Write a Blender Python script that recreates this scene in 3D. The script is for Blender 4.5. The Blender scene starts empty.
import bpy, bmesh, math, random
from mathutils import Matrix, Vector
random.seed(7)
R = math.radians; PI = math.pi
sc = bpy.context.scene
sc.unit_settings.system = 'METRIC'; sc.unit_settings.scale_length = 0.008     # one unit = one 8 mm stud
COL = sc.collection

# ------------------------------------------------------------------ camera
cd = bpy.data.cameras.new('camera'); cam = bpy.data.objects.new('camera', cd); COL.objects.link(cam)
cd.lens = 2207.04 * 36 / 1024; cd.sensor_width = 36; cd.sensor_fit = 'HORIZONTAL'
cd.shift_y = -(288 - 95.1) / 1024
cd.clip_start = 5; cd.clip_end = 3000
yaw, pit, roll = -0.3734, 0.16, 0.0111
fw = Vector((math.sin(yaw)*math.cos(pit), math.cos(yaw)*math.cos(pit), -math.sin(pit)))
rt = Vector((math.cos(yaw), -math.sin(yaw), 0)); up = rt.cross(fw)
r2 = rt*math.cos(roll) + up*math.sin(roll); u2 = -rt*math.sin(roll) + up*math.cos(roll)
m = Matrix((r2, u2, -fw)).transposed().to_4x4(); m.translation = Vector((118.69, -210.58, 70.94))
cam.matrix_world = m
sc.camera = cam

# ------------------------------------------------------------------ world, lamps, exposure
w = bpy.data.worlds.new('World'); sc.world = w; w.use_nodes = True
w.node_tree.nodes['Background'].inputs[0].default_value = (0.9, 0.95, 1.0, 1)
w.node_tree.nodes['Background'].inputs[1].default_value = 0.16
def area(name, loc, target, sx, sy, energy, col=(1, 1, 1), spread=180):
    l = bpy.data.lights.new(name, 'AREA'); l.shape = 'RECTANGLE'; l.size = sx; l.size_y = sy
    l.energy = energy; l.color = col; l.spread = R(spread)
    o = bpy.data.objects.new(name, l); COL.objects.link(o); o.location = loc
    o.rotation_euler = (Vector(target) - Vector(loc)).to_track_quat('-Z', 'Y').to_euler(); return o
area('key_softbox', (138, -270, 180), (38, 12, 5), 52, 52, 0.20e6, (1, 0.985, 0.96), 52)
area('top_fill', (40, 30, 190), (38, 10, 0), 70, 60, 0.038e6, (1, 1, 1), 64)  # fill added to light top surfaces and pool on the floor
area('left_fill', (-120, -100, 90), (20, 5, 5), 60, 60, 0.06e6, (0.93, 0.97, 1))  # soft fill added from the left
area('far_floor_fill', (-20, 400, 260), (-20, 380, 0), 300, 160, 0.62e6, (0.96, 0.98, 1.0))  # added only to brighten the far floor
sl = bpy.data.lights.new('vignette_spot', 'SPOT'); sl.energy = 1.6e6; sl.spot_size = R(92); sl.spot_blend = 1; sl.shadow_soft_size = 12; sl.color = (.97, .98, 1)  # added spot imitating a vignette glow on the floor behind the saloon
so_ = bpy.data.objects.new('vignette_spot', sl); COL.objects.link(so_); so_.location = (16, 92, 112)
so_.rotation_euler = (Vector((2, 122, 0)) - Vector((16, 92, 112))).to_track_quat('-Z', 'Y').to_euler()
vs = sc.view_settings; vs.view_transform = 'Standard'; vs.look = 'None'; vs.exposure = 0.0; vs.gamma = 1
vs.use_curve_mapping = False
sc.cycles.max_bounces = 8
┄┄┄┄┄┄
◆ Task to carry out ◆
Set down all of the data above, word for word.

◆ Expected output ◆
Write a Blender Python script that recreates this scene in 3D. The script is for Blender 4.5. The Blender scene starts empty.
import bpy, bmesh, math, random
from mathutils import Matrix, Vector
random.seed(7)
R = math.radians; PI = math.pi
sc = bpy.context.scene
sc.unit_settings.system = 'METRIC'; sc.unit_settings.scale_length = 0.008     # one unit = one 8 mm stud
COL = sc.collection

# ------------------------------------------------------------------ camera
cd = bpy.data.cameras.new('camera'); cam = bpy.data.objects.new('camera', cd); COL.objects.link(cam)
cd.lens = 2207.04 * 36 / 1024; cd.sensor_width = 36; cd.sensor_fit = 'HORIZONTAL'
cd.shift_y = -(288 - 95.1) / 1024
cd.clip_start = 5; cd.clip_end = 3000
yaw, pit, roll = -0.3734, 0.16, 0.0111
fw = Vector((math.sin(yaw)*math.cos(pit), math.cos(yaw)*math.cos(pit), -math.sin(pit)))
rt = Vector((math.cos(yaw), -math.sin(yaw), 0)); up = rt.cross(fw)
r2 = rt*math.cos(roll) + up*math.sin(roll); u2 = -rt*math.sin(roll) + up*math.cos(roll)
m = Matrix((r2, u2, -fw)).transposed().to_4x4(); m.translation = Vector((118.69, -210.58, 70.94))
cam.matrix_world = m
sc.camera = cam

# ------------------------------------------------------------------ world, lamps, exposure
w = bpy.data.worlds.new('World'); sc.world = w; w.use_nodes = True
w.node_tree.nodes['Background'].inputs[0].default_value = (0.9, 0.95, 1.0, 1)
w.node_tree.nodes['Background'].inputs[1].default_value = 0.16
def area(name, loc, target, sx, sy, energy, col=(1, 1, 1), spread=180):
    l = bpy.data.lights.new(name, 'AREA'); l.shape = 'RECTANGLE'; l.size = sx; l.size_y = sy
    l.energy = energy; l.color = col; l.spread = R(spread)
    o = bpy.data.objects.new(name, l); COL.objects.link(o); o.location = loc
    o.rotation_euler = (Vector(target) - Vector(loc)).to_track_quat('-Z', 'Y').to_euler(); return o
area('key_softbox', (138, -270, 180), (38, 12, 5), 52, 52, 0.20e6, (1, 0.985, 0.96), 52)
area('top_fill', (40, 30, 190), (38, 10, 0), 70, 60, 0.038e6, (1, 1, 1), 64)  # fill added to light top surfaces and pool on the floor
area('left_fill', (-120, -100, 90), (20, 5, 5), 60, 60, 0.06e6, (0.93, 0.97, 1))  # soft fill added from the left
area('far_floor_fill', (-20, 400, 260), (-20, 380, 0), 300, 160, 0.62e6, (0.96, 0.98, 1.0))  # added only to brighten the far floor
sl = bpy.data.lights.new('vignette_spot', 'SPOT'); sl.energy = 1.6e6; sl.spot_size = R(92); sl.spot_blend = 1; sl.shadow_soft_size = 12; sl.color = (.97, .98, 1)  # added spot imitating a vignette glow on the floor behind the saloon
so_ = bpy.data.objects.new('vignette_spot', sl); COL.objects.link(so_); so_.location = (16, 92, 112)
so_.rotation_euler = (Vector((2, 122, 0)) - Vector((16, 92, 112))).to_track_quat('-Z', 'Y').to_euler()
vs = sc.view_settings; vs.view_transform = 'Standard'; vs.look = 'None'; vs.exposure = 0.0; vs.gamma = 1
vs.use_curve_mapping = False
sc.cycles.max_bounces = 8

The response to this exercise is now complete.